Filistinli yönetmen Hany Abu-Assad: “7 Ekim devrime dönüşecek”

Türkiye ve dünyada kültür ve sanat dünyasının İsrail'in Gazze'deki soykırımına yönelik tutumunu değerlendiren AYBİR raporunun açıklandığı toplantıda konuşan Filistin asıllı yönetmen Hany Abu-Assad, ''7 Ekim'in tıpkı Fransız ihtilali gibi, belki bugün değil ama önümüzdeki yıllarda devrim niteliğinde bir gerçekliğe dönüşeceği öngörülüyor.'' dedi.

Gülcan TEZCAN / gulcantezcann@gmail.com

Aksa Tufanı Operasyonu sonrası 75 yıllık İsrail saldırganlığının ulaştığı yeni seviyeyi yakından takip eden düşünce kuruluşlarından İslam Ülkeleri Akademisyen ve Yazarlar Birliği (AYBİR) paneller, kamuoyu duyuruları, rapor ve çalıştaylarla "Filistin Davasına" entelektüel olarak desteğini gösteriyor.

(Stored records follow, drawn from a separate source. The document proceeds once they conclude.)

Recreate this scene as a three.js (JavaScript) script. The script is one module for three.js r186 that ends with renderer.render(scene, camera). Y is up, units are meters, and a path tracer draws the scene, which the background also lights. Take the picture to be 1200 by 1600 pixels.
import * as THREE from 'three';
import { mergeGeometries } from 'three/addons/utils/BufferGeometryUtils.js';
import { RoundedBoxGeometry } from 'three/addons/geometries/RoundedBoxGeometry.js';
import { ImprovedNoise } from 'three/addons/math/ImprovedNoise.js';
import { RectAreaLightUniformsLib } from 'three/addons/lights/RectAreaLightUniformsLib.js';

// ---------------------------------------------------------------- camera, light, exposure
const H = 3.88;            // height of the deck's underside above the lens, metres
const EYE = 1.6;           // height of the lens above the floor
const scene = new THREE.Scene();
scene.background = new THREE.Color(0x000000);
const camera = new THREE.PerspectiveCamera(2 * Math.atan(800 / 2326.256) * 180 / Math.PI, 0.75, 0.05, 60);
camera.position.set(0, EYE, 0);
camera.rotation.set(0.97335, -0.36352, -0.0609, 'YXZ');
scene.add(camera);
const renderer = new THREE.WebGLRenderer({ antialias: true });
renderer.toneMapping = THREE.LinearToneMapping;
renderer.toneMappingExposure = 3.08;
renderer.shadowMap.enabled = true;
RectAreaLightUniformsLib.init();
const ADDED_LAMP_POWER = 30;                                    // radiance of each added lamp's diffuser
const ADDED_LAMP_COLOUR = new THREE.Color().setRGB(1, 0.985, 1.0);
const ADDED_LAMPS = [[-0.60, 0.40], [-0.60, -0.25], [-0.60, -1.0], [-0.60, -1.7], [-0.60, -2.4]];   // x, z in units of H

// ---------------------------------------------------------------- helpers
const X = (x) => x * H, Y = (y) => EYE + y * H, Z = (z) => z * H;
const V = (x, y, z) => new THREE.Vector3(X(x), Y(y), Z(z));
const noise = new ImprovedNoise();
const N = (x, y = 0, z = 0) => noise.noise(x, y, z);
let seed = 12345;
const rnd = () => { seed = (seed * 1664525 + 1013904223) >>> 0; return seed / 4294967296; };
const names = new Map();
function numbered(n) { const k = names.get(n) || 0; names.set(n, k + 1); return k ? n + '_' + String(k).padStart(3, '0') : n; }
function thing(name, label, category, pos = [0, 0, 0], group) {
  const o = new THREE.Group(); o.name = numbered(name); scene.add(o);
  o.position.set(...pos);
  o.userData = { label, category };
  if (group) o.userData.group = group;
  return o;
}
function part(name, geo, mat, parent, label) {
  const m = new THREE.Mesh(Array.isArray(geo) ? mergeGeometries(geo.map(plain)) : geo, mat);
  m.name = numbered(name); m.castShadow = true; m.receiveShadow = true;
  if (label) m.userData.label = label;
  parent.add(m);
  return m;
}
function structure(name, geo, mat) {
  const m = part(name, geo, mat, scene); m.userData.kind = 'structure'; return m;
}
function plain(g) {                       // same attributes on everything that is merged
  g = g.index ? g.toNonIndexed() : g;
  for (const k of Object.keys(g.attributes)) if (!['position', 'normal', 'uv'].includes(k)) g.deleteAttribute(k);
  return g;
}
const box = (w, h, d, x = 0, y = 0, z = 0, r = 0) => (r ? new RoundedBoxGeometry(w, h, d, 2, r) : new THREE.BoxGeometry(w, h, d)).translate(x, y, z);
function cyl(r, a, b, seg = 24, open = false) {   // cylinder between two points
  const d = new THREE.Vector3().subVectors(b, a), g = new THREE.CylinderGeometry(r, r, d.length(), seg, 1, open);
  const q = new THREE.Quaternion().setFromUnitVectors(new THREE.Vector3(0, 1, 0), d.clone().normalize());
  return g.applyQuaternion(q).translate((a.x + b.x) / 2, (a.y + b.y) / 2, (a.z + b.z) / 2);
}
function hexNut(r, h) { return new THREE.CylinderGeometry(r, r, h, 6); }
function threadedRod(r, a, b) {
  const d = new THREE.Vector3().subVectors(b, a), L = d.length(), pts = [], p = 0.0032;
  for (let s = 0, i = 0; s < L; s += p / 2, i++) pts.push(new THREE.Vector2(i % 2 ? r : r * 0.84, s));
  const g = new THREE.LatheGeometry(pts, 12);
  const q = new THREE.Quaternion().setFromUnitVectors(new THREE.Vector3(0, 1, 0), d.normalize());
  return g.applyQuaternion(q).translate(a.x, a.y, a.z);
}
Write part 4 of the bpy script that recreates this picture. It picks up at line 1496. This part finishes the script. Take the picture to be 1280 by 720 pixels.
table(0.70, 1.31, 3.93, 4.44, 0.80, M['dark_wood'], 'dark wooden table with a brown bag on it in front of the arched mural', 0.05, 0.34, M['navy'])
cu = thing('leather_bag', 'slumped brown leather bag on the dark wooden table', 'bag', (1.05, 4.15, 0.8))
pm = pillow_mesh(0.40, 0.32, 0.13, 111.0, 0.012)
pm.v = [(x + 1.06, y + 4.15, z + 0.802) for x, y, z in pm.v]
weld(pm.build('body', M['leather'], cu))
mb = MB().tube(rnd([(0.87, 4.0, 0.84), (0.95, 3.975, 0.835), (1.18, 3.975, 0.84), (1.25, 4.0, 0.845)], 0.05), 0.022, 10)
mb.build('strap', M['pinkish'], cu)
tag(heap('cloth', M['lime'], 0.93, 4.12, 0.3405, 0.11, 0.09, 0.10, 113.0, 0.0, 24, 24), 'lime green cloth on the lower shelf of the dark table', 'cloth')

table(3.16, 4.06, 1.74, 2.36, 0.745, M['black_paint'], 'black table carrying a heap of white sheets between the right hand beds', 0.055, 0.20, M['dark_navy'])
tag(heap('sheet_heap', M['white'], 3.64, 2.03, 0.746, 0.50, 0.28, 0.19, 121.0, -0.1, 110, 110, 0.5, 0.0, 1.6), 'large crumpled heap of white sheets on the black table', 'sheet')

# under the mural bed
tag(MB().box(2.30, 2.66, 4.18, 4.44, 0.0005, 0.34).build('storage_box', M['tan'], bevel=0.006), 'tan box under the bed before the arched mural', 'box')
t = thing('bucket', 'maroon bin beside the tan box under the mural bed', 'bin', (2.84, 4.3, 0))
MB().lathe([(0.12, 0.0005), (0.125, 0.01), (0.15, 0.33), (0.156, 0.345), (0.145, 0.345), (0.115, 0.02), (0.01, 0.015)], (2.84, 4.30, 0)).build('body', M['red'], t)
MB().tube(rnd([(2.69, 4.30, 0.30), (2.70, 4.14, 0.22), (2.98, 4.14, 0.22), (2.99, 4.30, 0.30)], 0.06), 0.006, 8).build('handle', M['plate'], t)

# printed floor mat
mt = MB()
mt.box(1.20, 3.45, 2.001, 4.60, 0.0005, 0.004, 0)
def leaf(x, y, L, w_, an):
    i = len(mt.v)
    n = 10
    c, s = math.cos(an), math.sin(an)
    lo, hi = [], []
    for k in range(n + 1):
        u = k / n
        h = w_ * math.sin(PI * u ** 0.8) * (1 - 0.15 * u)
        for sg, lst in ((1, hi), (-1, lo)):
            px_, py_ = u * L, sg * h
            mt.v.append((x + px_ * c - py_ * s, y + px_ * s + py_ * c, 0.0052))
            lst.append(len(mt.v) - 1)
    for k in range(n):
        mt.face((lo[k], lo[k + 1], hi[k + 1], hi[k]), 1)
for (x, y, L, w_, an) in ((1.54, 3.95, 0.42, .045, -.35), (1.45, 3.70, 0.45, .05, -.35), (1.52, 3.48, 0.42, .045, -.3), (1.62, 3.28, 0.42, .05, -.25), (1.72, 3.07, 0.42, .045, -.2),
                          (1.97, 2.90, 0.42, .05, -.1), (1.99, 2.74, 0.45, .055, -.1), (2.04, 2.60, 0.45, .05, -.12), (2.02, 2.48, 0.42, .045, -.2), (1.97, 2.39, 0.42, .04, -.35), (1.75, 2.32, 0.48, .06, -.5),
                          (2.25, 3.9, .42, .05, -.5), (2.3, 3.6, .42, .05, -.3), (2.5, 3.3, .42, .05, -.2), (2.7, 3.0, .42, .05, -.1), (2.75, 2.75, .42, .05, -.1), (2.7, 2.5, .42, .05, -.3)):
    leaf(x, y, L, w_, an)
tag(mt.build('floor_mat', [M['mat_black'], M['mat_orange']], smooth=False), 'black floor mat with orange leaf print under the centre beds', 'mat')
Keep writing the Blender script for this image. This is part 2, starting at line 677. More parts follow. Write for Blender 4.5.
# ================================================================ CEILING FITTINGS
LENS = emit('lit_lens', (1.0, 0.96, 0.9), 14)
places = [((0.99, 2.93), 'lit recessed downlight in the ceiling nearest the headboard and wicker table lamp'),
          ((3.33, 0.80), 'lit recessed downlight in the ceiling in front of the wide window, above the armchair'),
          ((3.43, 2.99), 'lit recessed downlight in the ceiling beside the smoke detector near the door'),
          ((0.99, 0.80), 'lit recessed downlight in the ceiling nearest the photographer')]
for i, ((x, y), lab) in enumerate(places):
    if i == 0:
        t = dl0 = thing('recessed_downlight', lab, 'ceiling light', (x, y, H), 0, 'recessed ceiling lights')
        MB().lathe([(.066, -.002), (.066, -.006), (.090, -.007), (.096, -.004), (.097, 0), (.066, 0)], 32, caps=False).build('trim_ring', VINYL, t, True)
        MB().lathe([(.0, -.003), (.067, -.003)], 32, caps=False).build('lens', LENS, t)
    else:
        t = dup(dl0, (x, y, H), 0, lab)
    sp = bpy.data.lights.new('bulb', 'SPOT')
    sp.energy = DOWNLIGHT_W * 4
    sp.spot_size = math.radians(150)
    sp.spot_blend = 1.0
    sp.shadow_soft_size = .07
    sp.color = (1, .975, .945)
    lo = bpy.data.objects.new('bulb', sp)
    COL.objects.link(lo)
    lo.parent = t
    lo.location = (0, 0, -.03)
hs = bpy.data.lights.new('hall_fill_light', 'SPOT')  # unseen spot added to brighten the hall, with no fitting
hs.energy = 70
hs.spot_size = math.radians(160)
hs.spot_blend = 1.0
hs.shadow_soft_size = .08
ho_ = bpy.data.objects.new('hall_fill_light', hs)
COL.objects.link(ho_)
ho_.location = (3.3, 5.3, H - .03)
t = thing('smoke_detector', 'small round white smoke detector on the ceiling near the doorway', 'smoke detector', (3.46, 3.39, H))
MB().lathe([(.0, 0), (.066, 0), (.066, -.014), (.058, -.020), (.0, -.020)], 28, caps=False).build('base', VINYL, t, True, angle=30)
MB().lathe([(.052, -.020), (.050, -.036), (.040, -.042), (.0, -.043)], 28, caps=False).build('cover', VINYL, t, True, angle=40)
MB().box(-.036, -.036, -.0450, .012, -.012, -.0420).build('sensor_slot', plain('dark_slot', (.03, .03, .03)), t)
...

AYBİR son olarak "Kültür Sanat Camiasının Soykırımcı İsrail'e Karşı Tutumu" başlıklı raporu kamuoyu ile paylaştı. Rami Kütüphanesinde yapılan lansman Hasan Aycın'ın "Bir Gün Mutlaka Döneceğiz" isimli çizgi sergisinin açılışıyla başladı. Mehmet Ali Aslan'ın Filistin için bestelediği eserleri seslendirdiği dinletinin ardından kültür ve sanat camiasının İsrail soykırımına tepkisinin ele alındığı bir panel gerçekleştirildi. Filistin asıllı Hollandalı yönetmen Hany Abu-Assad ile mütercim ve aktivist Ayçin Kantoğlu'nun panelist olarak katıldığı panelin moderatörlüğünü gazeteci Halil İbrahim İzgi yaptı. Hollywood'da uğradığı baskılardan söz eden Abu-Assad, "Siyonistler 7 Ekim'den sonra İntifadanın sadece bir söylem değil, yaşayan kanlı canlı bir direnişin devamı olduğunu hissettikleri andan itibaren benim Hollywood'da yaptığım bütün işleri durdurma kararı aldılar. 'Herhangi bir Filistinli, Filistin hakkında daha fazla Hollywood'da konuşamaz.' dediler." şeklinde konuştu.

Filistin konusunu 7 Ekim öncesinde bir hayatta kalma mücadelesi olarak gördüğünü belirten Abu Assad bugün meseleye farklı bir açıdan baktığını kaydetti. Filistin davasının gelecekte çok daha farklı bir konumda bulunacağına inandığını dile getiren Abu-Assad, "Başlarda endişeye kapılmadım değil ama Filistin halkı olarak baktığımda 7 Ekim'in tıpkı Fransız ihtilali gibi, belki bugün hemen değil ama önümüzdeki on yıllarda çok ciddi devrim niteliğinde bir gerçekliğe dönüşeceği öngörülüyor." dedi.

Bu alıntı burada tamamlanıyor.